**PROVIDED DATA:**
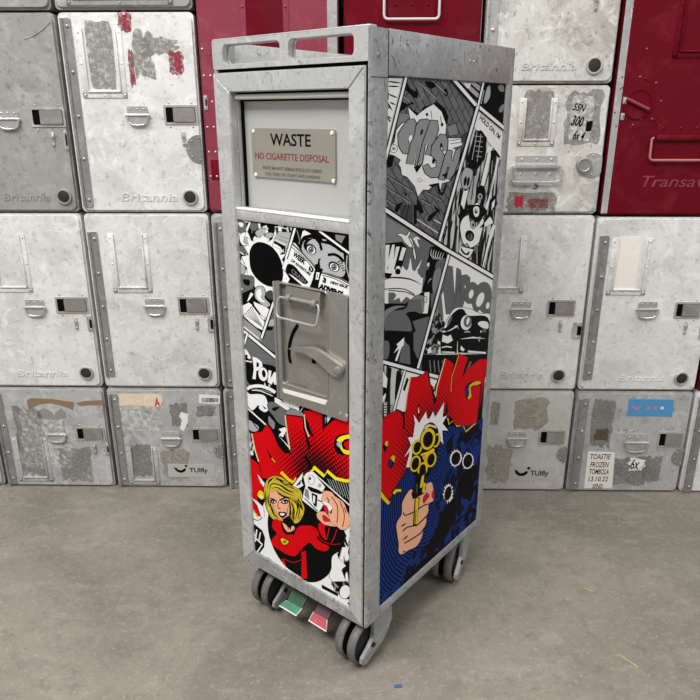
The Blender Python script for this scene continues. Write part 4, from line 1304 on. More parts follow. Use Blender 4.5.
# P7 lower left frames
A.poly([(380, 360), (410, 371), (400, 415), (380, 425)], 'sv')
A.poly([(406, 370), (445, 380), (430, 420), (398, 410)], 'w')
A.sm([(383, 372), (389, 378), (391, 386), (388, 398), (382, 405)], 'w', 1); A.sm([(384, 388), (390, 390), (387, 395), (383, 398)], 'k')
A.poly([(391, 368), (394, 369), (391, 400), (387, 405)], 'k'); A.sm([(399, 372), (403, 378), (400, 395), (397, 400)], 'k')
for k in range(4): A.line([(383, 406.5 + k * 2.6), (395, 406 + k * 2.6)], .9, 'k')
A.poly([(405, 390), (409, 378), (411, 380), (407, 392)], 'k'); A.poly([(432, 380), (440, 381), (436, 400)], 'w', .6)
A.line([(433, 385), (436, 395)], .8); A.line([(438, 384), (435, 396)], .8)
# gutters
A.bar((408.8, 77), (384, 176), 2.4); A.bar((455, 78), (480, 107), 3.2); A.bar((478.5, 104.5), (510, 131), 3)
A.bar((487.4, 76), (480.2, 107), 1.8); A.bar((480, 107), (440.5, 246), 2.3)
A.bar((384, 207.5), (452, 252), 3.4); A.bar((449, 250), (502, 281), 3.2)
A.bar((451, 255), (419, 373), 2.2); A.bar((382, 361.5), (447, 379.5), 3.2); A.bar((407, 371), (396, 412), 1.8)
A.line([(384, 176), (387, 165)], .1)

# blue ground
A.poly([(380, 440), (440, 430), (500, 415), (500, 540), (380, 640)], 'bl')
A.poly([(447, 438), (470, 430), (500, 415), (500, 560), (380, 640), (385, 596), (402, 582), (412, 556), (430, 545), (442, 520), (436, 500), (452, 470)], 'bn')
A.sm([(463, 476), (472, 470), (476, 490), (468, 500), (458, 492)], 'k'); A.sm([(450, 500), (460, 505), (452, 530), (440, 548), (430, 550), (440, 525)], 'k'); A.sm([(405, 585), (425, 560), (440, 552), (430, 575), (405, 600), (395, 600)], 'k')
# BANG letters
A.blk(370, 340, 5)
RD = 'rdS'
def R_(P): A.poly(P, RD, 7, 'k')
# yellow rims below the letters
A.line([(398, 395), (405, 430), (425, 415), (445, 442), (475, 430), (490, 465), (540, 418)], 11, 'k'); A.line([(398, 393), (405, 425), (425, 405), (445, 435), (475, 427), (488, 462), (540, 416)], 7, 'o')
R_([(400, 100), (385, 95), (335, 250), (345, 300), (330, 340), (380, 370), (420, 395), (440, 425), (500, 430), (540, 415), (560, 330), (575, 230), (600, 100), (560, 98), (500, 145), (470, 190), (500, 90), (455, 70), (420, 180), (427, 122)])
A.poly([(500, 90), (510, 96), (478, 178), (466, 195)], 'k')
A.poly([(427, 122), (430, 125), (420, 250), (413, 250)], 'k'); A.line([(455, 72), (420, 185), (415, 260)], 3, 'o'); A.line([(385, 97), (345, 240), (335, 300)], 5, 'cream')
A.sm([(490, 290), (483, 250), (500, 220), (540, 205), (568, 215), (560, 230), (530, 232), (510, 255), (515, 290), (500, 305)], 'k')
A.sm([(505, 232), (540, 208), (565, 215), (550, 226), (520, 232), (512, 250), (516, 285), (502, 300), (498, 292), (505, 270)], 'o'); A.sm([(492, 285), (486, 252), (505, 235), (500, 262)], 'blue')
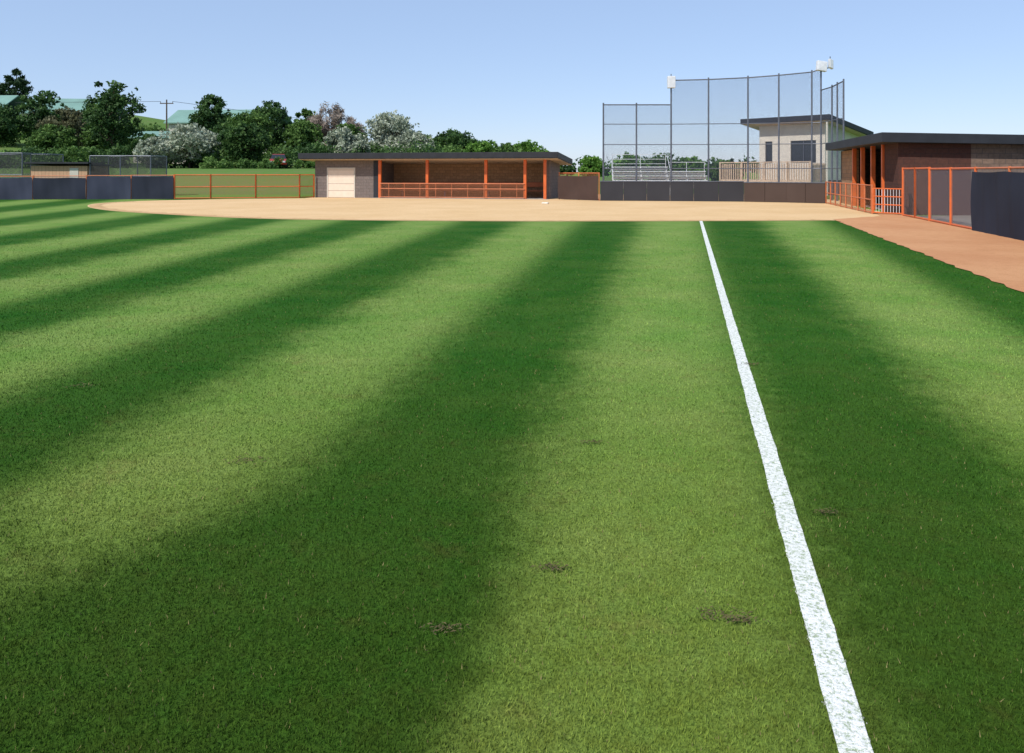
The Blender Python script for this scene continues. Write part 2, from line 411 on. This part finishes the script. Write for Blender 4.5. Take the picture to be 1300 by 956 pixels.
def belt(name,x0,x1,yf,ztop,K,per,R0,size,kind,seed):
    r=np.random.default_rng(seed); x=r.uniform(x0,x1,K); y=yf+r.uniform(-2,2,K); z0=hgt(x,y)
    Rr=R0*r.uniform(.6,1.3,K); t=ztop*(.6+.5*np.sin(x*.31+seed)**2)*r.uniform(.2,1,K)
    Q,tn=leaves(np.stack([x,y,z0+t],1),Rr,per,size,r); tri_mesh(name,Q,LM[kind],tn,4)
belt('undergrowth',-80,-6,86,2.3,190,130,1.1,.17,'dark',11)
belt('hedge',-75,-41,79,1.7,110,110,.8,.15,'green',12)
belt('hedge',-31,-6,92,2.2,90,110,1.0,.17,'green',13)
belt('distant_trees',-60,340,235,4.6,420,60,2.4,.6,'dark',14)
belt('distant_trees',-105,-30,122,4.0,200,110,1.5,.26,'green',16)

# ---------------------------------------------------------------- far dugout
e=empty('dugout_building',(-12.95,51.8,0),RZ)
B().box(0,4.1,0,.2,0,2.52).box(0,.2,.2,4.2,0,2.45).box(3.9,4.1,.2,4.0,0,2.5).out('storage_walls',BLOCKG,e)
B().box(4.1,15.4,3.6,3.8,0,2.45).out('rear_wall',INNER,e)
B().box(15.4,15.6,.3,4.2,0,2.45).out('end_wall',BLOCKG,e)
B().box(4.1,4.45,-.02,.18,0,2.5).out('dark_jamb',DARKFAS,e)
def roof(x0,x1,y0,y1,zf,zb,th,name,mat,par):
    return B().hexa([(x0,y0,zf-th),(x1,y0,zf-th),(x1,y1,zb-th),(x0,y1,zb-th),(x0,y0,zf),(x1,y0,zf),(x1,y1,zb),(x0,y1,zb)]).out(name,mat,par,.01)
roof(-.75,16.3,-.9,5.3,2.90,2.55,.36,'roof',DARKFAS,e)
roof(-.70,16.25,-.8,5.2,2.52,2.18,.035,'soffit',WOOD,e)
B().box(.95,2.75,-.03,.0,.02,1.88).out('garage_door',DOORM,e)
B().box(.86,.95,-.05,0,.0,1.97).box(2.75,2.84,-.05,0,.0,1.97).box(.95,2.75,-.05,0,1.88,1.97).out('door_frame',PALE,e)
bb=B()
for x in (4.55,7.75,11.6,14.1,15.35): bb.box(x-.09,x+.09,-.1,.08,0,2.52)
bb.out('orange_posts',ORANGE,e,.01)
bb=B()
for z in (.95,.62,.08): bb.tube((4.6,-.14,z),(14.1,-.14,z),.03)
x=5.2
while x<14.0: bb.tube((x,-.14,.0),(x,-.14,.95),.022); x+=1.05
bb.out('front_railing',ORANGE2,e)
B().panel((4.6,-.16),(14.1,-.16),.05,.95).out('railing_mesh',CHAINO,e)
B().box(4.8,15,2.6,3.1,.42,.47).box(4.8,15,3.35,3.40,.7,1.0).out('team_bench',ORANGE2,e)
B().box(5,5.1,2.7,3.0,0,.42).box(8,8.1,2.7,3.0,0,.42).box(11,11.1,2.7,3.0,0,.42).box(14.7,14.8,2.7,3.0,0,.42).out('bench_legs',GALV,e)
B().box(4.1,15.6,-.5,3.6,.0,.02).out('dugout_floor',CONC,e)
B().box(-.2,16,4.9,5.0,2.15,2.25).out('gutter',DARKFAS,e)

# ---------------------------------------------------------------- right dugout
e=empty('dugout_building',(15.2,31.0,0),RZ)     # local x: away from the field, local y: along the line towards home
D=6.0; LL=11.8
B().box(.0,.18,0,2.2,0,2.85).out('front_return_wall',REDWALL,e)
B().box(.18,2.6,.0,.18,0,2.9).out('end_wall_red',REDWALL,e)
B().box(2.6,D,.0,.2,0,2.82).box(D-.2,D,.2,LL,0,2.7).box(0,D-.2,LL-.2,LL,0,2.8).out('block_walls',BLOCK,e)
B().box(.02,.2,8.3,11.6,0,2.8).out('front_far_wall',INNER,e)
B().box(2.4,2.55,.3,LL-.2,0,2.7).out('inner_wall',REDWALL,e)
B().hexa([(-.7,-.45,2.86),(D+.4,-.45,2.68),(D+.4,LL+.5,2.68),(-.7,LL+.5,2.86),(-.7,-.45,3.24),(D+.4,-.45,3.03),(D+.4,LL+.5,3.03),(-.7,LL+.5,3.24)]).out('roof',DARKFAS,e,.01)
bb=B()
for y in (2.3,4.3,6.4,8.3): bb.box(-.09,.09,y-.09,y+.09,0,2.88)
bb.out('orange_posts',ORANGE,e,.01)
B().box(.3,2.3,.3,LL-.2,0,.02).out('dugout_floor',CONC,e)
B().box(1.6,2.1,2.5,11,.42,.47).box(1.7,2.0,3,3.1,0,.42).box(1.7,2.0,10,10.1,0,.42).out('team_bench',ORANGE2,e)
def fence(name,pts,h,sp,frame,meshmat,rails=(0.0,1.0),pr=.035,rr=.025,screen=None,scr=(0.05,.96)):
    o=pts[0]; e=empty(name,(o[0],o[1],0)); fb=B(); mb=B(); sb=B(); r=np.random.default_rng(int(abs(o[0]*100)))
    for a,b in zip(pts[:-1],pts[1:]):
        a=(a[0]-o[0],a[1]-o[1]); b=(b[0]-o[0],b[1]-o[1]); L=math.hypot(b[0]-a[0],b[1]-a[1]); m=max(1,round(L/sp))
        for i in range(m+1):
            f=i/m; x=a[0]+(b[0]-a[0])*f; y=a[1]+(b[1]-a[1])*f
            fb.tube((x,y,0),(x,y,h+.04),pr)
        for q in rails: fb.tube((a[0],a[1],max(.05,q*h)),(b[0],b[1],max(.05,q*h)),rr)
        if meshmat: mb.panel(a,b,.04,h)
        if screen:
            nrm=((b[1]-a[1])/L,-(b[0]-a[0])/L); N_=int(L/.12)+1; rows=6; P=[]; ph=r.random(4)*6
            for i in range(N_+1):
                f=i/N_; x=a[0]+(b[0]-a[0])*f;y=a[1]+(b[1]-a[1])*f; d=f*L
                for j in range(rows+1):
                    g_=j/rows; z=h*(scr[0]+(scr[1]-scr[0])*g_)
                    if j==rows: z-=abs(math.sin(d*1.3+ph[0]))*.03
                    off=.085+.035*math.sin(g_*math.pi)*math.sin(d*2.1+ph[1])+.012*math.sin(d*6.3+ph[2]+g_)+.008*math.sin(d*13+ph[3]+2*g_)
                    P.append((x+nrm[0]*off,y+nrm[1]*off,z))
            i0=len(sb.v); sb.v+=P
            for i in range(N_):
                for j in range(rows):
                    k_=i0+i*(rows+1)+j; sb.f.append((k_,k_+rows+1,k_+rows+2,k_+1))
    fb.out('posts_and_rails',frame,e)
    if meshmat: mb.out('wire_mesh',meshmat,e)
    if screen:
        o_=sb.out('windscreen',screen,e)
        for p in o_.data.polygons: p.use_smooth=True
    return e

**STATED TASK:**
State, as a number only, how many lines in the entries include "continues".

**WRITTEN RESPONSE:**
2